“..I feel empty. It’s different without mom.. it’s like the world leaves me behind.. I try to move on but when I found my self alone, no mother and father with me, then this empty feeling drags me down..”
Sebuah SMS saya terima dari seorang sahabat kala kami susah-senang melewati hari perkuliahan. Saat ini ia di seberang sana. Beberapa waktu lalu ia kehilangan ibundanya sekaligus orang tua terakhir. Ayahnya sudah berpuluh tahun meninggalkannya. Tidak terbayangkan saat mengetahui ibundanya meninggal. Sebagai sahabat, saya hanya bisa menghiburnya. Ia berusaha mendapatkan tiket pulang tercepat dari Jogja ke Pangkalan Bun, Kalimantan Tengah. Sayangnya, ia tiba setelah ibundanya dimakamkan.

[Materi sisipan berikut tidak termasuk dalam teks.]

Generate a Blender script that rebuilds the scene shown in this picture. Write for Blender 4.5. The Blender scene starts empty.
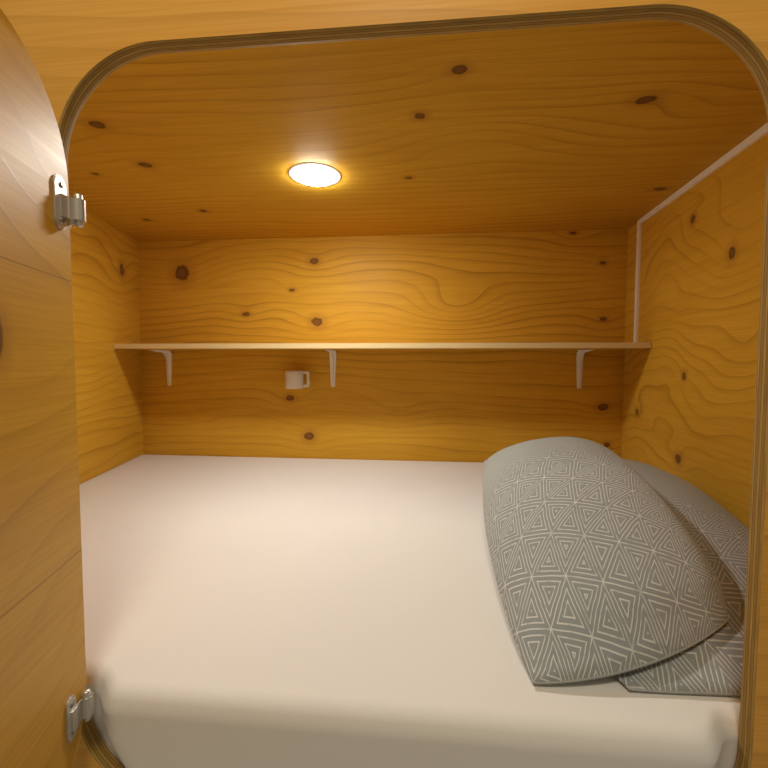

Tanggal 7 Oktober kemarin, ia berulang tahun yang ke 28, ulang tahun pertamanya tanpa orang tua. Ah, ya tentu sangat berbeda rasa mana kala ada bersama dengan ibunda tercinta.
Dear Lul..,
Aku mengerti yang kini kau rasakan. Aku juga pernah merasakannya 12,5 tahun silam. Kehilangan seseorang yang kita cintai memang bukan perkara mudah. Bukan pula barang sepele mengingat apa yang selama ini beliau beri tanpa pamrih. Adalah doa terbaik kita untuk beliau yang semoga saja bisa menemani lelap istirahatnya di keabadian. Semoga ibundamu diberikan tempat terbaik di sisi-Nya. Semoga engkau pun ditunjukkan jalan terbaik selepas ini. Aamiin ya Rabb.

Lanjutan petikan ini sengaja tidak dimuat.